John F. Kennedy High School is almost 50 years old. It has an outdated heating system. Last winter's brutal cold wreaked havoc on it, bursting pipes and spewing scalding water. Thankfully, it happened at night.

CMSD Chief Operating Officer Patrick Zahn said, "It's scary."

The school is need of a new roof and many other repairs. But Zahn says band-aid fix-ups are "throwing good money after bad."

The school is also way too big for it's present enrollment.

If Issue 4 passes, a right-sized more modern JFK school would be built on nearby property involving a land swap with the city.

Special Education teacher Sherree Ray Dillion thinks heating issues impair learning:

"In the winter, it's too darn cold. When the weather changes in spring and summer. It's too hot. Those kind of intolerable conditions are not good trying to do the student achievement piece... If we were to go to another school in the suburbs , they would have all that. We need all that for our children in the city of Cleveland," she said.

Some Cleveland voters may be confused. They just passed an operating levy for the Transformation Plan two years ago. And they see the final schools built under the soon-to-expire last bond issue.

Issue 4 Campaign Chairman Terry Butler said, "The job is not done... I think we started out at challenge in polling because people did not know about it."

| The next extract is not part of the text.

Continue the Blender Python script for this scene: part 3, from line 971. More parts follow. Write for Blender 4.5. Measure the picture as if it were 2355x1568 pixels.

It will be a brief, low-key crash course campaign to convince voters better classrooms enable better students to learn more. It's the brick-and-mortar part of the transformation plan.

Butler explained, "It's more than just providing an environment for students. It shows the adults in charge of supervising their future, supervising their education, those adults care about where they learn , how they learn and what they learn."

If the levy does not pass, the school will likely lose state matching funding. Republican lawmakers seem unlikely to renew similar additional funding in this budget-conscious environment.

And schools would likely put a tax increase on an upcoming ballot.